Mijnlieff is a member of the placement restriction family of abstracts. Each move restricts the next player's choices of move while both players work towards the goal of forming rows of 3 or 4 (or more) of your own pieces. The game is won by the player who completes the most valuable set of rows.

Each player's pieces come in four types. These are marked with clear symbols that indicate where the next piece can be played. Two types are obvious, simply having arrows pointing either in both orthogonal directions or both diagonals. The next piece played after either must lie in a line along those arrows. The other two are the pusher and the puller, represented by large and small circles. A puller forces the next piece to be played in one of the spaces adjacent to the just-played puller piece, while a pusher forces it to be played into an empty nonadjacent space.

After the playing board has been made up (the basic game uses a plain 4x4 square), one player starts by playing a piece on an edge of the board. Play continues with each player placing their piece into one of the empty spaces that match the criteria on the just-played piece. If a player has no possible move because all indicated spaces are already full, they forfeit their move and their opponent continues with an unconstrained placement (this is incredibly powerful).

The game end is triggered by one player placing their last piece. The other player has one final turn (possibly forfeited by not having any valid move) and the scores are added up. Each row (horizontal, vertical, or diagonal) of 3 or more of the same coloured pieces scores points. Rows of 3 are worth 1 point, 4 are worth 2 and so on.

These simple rules make the game easy to understand, but when you're actually playing, it descends into an interesting battle for forking moves and trying to dodge out of the traps your opponent has left. There's just the barest hint of noughts and crosses; you have similar goals but entirely different ways of achieving them, but it's worth keeping in mind the forking-moves that can win such a game. If your opponent gives you an opening, you can use them to give yourself a much better chance of at least completing 3-piece rows.

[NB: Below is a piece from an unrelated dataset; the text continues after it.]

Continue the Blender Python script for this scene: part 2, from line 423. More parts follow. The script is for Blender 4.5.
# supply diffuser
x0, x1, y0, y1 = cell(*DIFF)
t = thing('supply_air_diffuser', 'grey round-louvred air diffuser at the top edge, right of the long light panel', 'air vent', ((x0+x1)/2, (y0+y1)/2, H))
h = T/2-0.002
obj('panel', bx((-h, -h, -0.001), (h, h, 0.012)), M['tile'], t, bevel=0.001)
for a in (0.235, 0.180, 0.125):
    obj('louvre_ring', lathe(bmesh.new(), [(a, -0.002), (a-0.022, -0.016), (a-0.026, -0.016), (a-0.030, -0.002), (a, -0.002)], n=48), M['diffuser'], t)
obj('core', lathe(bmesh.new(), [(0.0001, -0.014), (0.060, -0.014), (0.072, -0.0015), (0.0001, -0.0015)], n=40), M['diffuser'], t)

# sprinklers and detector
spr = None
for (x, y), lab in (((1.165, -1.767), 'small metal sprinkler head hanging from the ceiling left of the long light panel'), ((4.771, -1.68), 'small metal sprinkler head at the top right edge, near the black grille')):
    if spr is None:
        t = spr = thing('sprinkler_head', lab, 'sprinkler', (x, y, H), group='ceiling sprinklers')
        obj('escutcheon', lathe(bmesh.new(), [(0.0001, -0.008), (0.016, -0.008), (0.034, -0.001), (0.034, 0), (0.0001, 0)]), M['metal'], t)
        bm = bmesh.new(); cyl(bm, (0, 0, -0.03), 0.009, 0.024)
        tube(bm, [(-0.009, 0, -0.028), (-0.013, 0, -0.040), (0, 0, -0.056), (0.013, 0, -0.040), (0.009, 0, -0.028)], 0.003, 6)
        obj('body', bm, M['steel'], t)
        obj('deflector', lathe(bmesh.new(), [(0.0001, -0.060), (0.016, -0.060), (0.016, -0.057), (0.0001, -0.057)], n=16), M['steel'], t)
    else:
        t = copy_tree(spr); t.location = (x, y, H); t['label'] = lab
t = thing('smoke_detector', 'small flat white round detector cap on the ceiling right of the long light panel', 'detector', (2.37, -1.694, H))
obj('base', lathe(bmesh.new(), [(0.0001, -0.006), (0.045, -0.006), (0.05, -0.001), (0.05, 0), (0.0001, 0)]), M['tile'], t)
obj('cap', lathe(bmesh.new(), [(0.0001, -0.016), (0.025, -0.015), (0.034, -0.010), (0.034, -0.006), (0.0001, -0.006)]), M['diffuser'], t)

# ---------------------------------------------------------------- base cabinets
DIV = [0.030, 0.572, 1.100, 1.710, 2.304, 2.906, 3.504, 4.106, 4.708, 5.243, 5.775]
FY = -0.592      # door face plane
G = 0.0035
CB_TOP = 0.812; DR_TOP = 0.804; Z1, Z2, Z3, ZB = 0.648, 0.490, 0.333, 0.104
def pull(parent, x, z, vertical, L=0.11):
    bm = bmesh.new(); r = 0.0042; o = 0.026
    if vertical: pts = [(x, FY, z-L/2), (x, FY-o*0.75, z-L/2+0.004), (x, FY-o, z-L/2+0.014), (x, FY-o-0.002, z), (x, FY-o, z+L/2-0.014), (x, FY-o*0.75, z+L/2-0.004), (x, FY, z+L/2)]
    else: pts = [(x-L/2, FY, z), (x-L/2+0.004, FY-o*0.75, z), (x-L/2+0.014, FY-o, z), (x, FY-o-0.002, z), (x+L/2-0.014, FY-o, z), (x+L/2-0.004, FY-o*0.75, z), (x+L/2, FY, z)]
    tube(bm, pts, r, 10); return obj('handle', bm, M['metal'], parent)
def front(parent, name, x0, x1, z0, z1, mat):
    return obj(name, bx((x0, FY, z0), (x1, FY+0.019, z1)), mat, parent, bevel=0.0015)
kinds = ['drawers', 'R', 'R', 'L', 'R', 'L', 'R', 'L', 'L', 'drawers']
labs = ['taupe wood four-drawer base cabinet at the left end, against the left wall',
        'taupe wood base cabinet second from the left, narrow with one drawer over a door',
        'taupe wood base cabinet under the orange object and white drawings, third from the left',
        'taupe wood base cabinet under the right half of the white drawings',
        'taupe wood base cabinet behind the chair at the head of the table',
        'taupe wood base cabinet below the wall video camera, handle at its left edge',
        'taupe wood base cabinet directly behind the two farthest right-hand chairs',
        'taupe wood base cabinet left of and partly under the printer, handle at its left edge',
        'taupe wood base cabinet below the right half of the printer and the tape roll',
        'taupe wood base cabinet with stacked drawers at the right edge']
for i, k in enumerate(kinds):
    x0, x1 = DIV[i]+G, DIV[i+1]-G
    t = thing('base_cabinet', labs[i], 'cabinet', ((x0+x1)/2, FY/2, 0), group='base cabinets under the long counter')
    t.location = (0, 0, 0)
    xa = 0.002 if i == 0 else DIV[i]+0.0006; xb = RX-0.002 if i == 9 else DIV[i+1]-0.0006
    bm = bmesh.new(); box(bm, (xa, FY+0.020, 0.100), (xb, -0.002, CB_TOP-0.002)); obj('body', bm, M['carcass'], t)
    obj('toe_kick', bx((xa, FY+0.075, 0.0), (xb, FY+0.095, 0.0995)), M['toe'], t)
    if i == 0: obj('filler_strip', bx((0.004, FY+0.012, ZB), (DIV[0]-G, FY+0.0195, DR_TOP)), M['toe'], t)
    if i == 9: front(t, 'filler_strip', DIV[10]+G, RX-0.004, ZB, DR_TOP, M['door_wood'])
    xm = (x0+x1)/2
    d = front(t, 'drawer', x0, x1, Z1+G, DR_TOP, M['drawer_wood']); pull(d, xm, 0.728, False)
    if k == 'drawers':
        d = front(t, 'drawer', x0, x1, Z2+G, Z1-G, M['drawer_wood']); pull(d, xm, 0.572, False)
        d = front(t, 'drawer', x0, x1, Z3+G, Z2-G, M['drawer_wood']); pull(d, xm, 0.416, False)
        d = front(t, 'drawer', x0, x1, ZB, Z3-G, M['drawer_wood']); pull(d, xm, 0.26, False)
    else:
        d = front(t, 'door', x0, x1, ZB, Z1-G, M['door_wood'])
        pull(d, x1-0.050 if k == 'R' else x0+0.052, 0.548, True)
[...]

The heart of the game is trying to manoeuvre your opponent into a situation where they either have no move at all (getting a free move and a one-piece advantage should win you the game), or are forced by their remaining pieces to give you a move you need to complete a row. This usually comes at the end of a bitter struggle to use pieces to block and build your own rows, only to realise that your opponent has seen a few moves further ahead and held onto a critical piece. Helpfully, a player who has forfeited a turn has a small advantage from that point, due to their extra piece (which is hopefully of a useful kind).

As you play the game, your impression of which of the four pieces are more useful starts to change. The pusher pieces are obviously great to maintain control of the board centre, but diagonal arrow pieces are much easier to generate moves that can't be followed. Good play requires you to keep a close eye on your opponent's remaining pieces as well as the rows they're trying to build.

There's some additional variations to be had from arranging the four boards pieces into shapes other than a standard square, although the designer recommends against getting too extreme. Some arrangements open the way to much longer rows of 5 or more pieces, so the game scores can swing much more violently. Another suggestion is using a second copy to play larger games. This actually sounds like a lot of fun, and I plan to see how this affects the game once I can get another copy.

I was pleasantly surprised by Mijnlieff. Out of the very simple rules comes an engaging game of looking ahead and trying to cut the other player off from scoring opportunities without then leaving yourself too vulnerable. One of my top carry-along abstracts from this year.